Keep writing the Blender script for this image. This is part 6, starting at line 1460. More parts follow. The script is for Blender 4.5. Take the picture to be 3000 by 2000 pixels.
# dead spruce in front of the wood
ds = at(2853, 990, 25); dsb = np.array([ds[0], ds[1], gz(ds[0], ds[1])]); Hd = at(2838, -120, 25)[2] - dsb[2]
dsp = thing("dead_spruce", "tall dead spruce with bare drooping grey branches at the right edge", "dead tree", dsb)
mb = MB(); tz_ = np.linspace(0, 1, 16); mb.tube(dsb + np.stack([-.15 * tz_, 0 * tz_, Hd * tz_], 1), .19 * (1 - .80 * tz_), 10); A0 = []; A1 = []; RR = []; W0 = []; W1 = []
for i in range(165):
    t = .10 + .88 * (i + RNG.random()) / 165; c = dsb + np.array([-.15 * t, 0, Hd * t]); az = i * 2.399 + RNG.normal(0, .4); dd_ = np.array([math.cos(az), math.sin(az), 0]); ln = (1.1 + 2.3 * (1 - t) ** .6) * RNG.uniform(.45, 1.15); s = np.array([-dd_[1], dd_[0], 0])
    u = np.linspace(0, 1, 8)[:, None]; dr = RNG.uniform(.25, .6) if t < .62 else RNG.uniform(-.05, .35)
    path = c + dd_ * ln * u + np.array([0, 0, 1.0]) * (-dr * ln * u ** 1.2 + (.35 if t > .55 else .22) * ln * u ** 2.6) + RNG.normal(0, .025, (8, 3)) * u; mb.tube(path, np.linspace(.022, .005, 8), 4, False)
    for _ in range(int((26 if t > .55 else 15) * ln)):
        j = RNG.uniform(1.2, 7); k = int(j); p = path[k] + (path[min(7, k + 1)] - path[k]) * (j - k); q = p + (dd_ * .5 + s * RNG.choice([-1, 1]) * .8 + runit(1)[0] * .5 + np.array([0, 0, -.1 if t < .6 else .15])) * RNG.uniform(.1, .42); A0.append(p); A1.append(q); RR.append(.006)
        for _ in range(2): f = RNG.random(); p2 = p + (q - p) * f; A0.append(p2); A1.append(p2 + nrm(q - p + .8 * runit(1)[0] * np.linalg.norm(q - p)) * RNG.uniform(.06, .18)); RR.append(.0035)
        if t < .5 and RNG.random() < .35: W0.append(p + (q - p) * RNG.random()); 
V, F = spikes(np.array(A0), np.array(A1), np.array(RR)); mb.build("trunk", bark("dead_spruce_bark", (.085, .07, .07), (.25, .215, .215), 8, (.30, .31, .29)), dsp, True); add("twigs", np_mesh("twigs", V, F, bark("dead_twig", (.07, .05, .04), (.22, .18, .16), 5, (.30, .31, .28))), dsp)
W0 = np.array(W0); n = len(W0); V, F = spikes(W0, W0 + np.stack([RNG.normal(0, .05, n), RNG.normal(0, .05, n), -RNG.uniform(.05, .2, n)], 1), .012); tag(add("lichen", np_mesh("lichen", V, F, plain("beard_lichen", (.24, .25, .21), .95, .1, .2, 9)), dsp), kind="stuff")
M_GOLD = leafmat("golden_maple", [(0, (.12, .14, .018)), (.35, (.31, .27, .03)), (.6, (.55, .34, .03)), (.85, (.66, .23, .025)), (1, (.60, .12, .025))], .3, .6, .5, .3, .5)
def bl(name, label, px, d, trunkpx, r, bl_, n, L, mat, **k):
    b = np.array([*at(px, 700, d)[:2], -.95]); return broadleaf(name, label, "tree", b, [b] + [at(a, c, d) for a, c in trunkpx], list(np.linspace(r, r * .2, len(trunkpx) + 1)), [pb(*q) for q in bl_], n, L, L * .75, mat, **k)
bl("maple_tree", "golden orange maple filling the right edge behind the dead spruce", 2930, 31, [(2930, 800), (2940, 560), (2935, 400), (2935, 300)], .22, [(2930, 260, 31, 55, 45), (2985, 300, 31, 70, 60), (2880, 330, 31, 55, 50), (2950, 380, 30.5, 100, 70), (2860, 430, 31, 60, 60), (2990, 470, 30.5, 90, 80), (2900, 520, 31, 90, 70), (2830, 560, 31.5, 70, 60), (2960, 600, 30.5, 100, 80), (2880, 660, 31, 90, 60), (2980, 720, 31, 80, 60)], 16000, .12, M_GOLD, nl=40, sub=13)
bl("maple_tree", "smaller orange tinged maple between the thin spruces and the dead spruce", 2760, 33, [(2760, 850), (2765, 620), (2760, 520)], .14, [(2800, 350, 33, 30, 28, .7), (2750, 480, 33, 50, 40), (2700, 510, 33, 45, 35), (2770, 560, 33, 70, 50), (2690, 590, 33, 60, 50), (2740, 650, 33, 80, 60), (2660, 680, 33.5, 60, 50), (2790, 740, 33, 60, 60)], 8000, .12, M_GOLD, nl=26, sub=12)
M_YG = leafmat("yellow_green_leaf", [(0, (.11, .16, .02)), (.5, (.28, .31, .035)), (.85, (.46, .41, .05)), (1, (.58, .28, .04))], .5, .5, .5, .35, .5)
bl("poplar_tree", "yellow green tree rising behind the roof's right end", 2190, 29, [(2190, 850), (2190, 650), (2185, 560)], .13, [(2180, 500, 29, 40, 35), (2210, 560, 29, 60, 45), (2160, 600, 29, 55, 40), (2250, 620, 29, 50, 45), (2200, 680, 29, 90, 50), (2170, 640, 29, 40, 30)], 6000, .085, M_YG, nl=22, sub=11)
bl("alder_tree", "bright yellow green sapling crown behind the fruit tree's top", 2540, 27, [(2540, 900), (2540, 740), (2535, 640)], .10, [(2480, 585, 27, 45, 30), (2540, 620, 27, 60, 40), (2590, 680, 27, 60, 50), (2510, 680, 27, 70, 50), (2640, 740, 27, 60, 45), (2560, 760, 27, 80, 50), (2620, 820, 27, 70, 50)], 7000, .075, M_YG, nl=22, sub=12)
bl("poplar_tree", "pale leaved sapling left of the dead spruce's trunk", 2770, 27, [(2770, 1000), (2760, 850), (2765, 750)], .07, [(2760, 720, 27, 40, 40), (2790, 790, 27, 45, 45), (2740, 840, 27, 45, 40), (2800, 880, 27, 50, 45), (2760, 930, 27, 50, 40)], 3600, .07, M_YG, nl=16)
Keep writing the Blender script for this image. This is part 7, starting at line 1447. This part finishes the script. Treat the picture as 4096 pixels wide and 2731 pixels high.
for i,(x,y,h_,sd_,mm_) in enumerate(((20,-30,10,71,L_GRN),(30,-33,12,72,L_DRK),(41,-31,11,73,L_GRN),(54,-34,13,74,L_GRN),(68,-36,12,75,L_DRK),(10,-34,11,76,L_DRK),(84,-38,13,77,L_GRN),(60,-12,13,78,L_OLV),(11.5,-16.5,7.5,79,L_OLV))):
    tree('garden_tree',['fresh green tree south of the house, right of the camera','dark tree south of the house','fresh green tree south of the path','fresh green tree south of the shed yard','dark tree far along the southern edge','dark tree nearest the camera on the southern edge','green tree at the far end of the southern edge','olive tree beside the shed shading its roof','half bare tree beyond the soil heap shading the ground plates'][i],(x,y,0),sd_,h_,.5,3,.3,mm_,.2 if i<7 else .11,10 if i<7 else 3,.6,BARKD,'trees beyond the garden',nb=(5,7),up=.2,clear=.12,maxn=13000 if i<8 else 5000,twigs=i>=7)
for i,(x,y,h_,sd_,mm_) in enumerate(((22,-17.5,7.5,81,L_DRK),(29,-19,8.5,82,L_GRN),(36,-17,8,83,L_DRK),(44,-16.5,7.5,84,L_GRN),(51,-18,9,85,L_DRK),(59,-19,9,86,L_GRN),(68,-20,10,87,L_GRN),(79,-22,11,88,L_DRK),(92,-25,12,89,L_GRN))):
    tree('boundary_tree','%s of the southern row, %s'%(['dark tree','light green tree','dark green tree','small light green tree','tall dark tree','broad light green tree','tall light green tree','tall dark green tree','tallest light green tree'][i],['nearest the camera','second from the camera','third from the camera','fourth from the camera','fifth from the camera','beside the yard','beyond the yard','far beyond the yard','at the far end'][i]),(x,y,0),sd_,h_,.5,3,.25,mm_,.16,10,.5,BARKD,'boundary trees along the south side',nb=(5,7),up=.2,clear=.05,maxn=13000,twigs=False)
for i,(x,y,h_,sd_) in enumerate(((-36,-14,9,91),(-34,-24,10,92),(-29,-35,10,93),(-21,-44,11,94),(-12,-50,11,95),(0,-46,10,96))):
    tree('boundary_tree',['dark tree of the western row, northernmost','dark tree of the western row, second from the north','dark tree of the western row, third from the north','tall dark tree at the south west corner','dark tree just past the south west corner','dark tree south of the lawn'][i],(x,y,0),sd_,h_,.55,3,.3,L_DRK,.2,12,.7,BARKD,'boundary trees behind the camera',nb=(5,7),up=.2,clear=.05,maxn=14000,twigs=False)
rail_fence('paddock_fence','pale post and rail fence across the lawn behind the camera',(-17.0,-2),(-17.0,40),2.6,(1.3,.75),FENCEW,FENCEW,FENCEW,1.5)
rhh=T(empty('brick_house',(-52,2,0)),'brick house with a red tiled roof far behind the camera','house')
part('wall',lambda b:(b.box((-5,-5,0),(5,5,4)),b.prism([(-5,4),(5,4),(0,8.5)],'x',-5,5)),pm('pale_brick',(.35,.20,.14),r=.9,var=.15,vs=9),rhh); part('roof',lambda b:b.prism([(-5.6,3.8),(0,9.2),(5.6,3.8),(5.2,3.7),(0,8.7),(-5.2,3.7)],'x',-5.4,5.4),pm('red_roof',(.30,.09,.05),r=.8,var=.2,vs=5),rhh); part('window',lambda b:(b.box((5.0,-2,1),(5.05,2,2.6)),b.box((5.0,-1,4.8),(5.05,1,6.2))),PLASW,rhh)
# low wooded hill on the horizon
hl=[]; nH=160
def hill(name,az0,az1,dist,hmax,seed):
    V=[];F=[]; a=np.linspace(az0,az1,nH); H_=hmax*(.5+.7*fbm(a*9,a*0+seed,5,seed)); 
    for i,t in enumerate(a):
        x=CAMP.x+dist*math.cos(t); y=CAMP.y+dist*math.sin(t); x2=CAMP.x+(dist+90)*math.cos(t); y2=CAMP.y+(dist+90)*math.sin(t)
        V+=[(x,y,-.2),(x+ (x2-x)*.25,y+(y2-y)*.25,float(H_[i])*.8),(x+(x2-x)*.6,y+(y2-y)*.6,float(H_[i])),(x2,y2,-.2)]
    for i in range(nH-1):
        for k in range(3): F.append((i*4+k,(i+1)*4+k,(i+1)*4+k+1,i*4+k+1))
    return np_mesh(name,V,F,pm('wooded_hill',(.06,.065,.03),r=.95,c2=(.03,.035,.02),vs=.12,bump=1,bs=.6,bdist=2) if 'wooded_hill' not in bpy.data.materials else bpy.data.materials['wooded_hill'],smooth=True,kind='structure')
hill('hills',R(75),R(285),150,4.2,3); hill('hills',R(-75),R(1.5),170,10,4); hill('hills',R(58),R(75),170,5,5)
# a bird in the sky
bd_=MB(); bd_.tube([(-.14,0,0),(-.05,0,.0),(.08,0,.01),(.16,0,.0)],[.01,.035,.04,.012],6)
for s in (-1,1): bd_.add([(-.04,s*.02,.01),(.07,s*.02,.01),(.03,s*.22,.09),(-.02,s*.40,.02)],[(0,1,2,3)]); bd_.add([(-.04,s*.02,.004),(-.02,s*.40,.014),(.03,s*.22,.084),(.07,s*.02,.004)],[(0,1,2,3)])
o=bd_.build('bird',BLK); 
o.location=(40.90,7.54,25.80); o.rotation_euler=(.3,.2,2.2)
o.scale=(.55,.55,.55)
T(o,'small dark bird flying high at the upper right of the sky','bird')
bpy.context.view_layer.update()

──────────

■ Problem details ■
Extract each line holding the word "script" from the records.

■ Written solution ■
Keep writing the Blender script for this image. This is part 6, starting at line 1460. More parts follow. The script is for Blender 4.5. Take the picture to be 3000 by 2000 pixels.
Keep writing the Blender script for this image. This is part 7, starting at line 1447. This part finishes the script. Treat the picture as 4096 pixels wide and 2731 pixels high.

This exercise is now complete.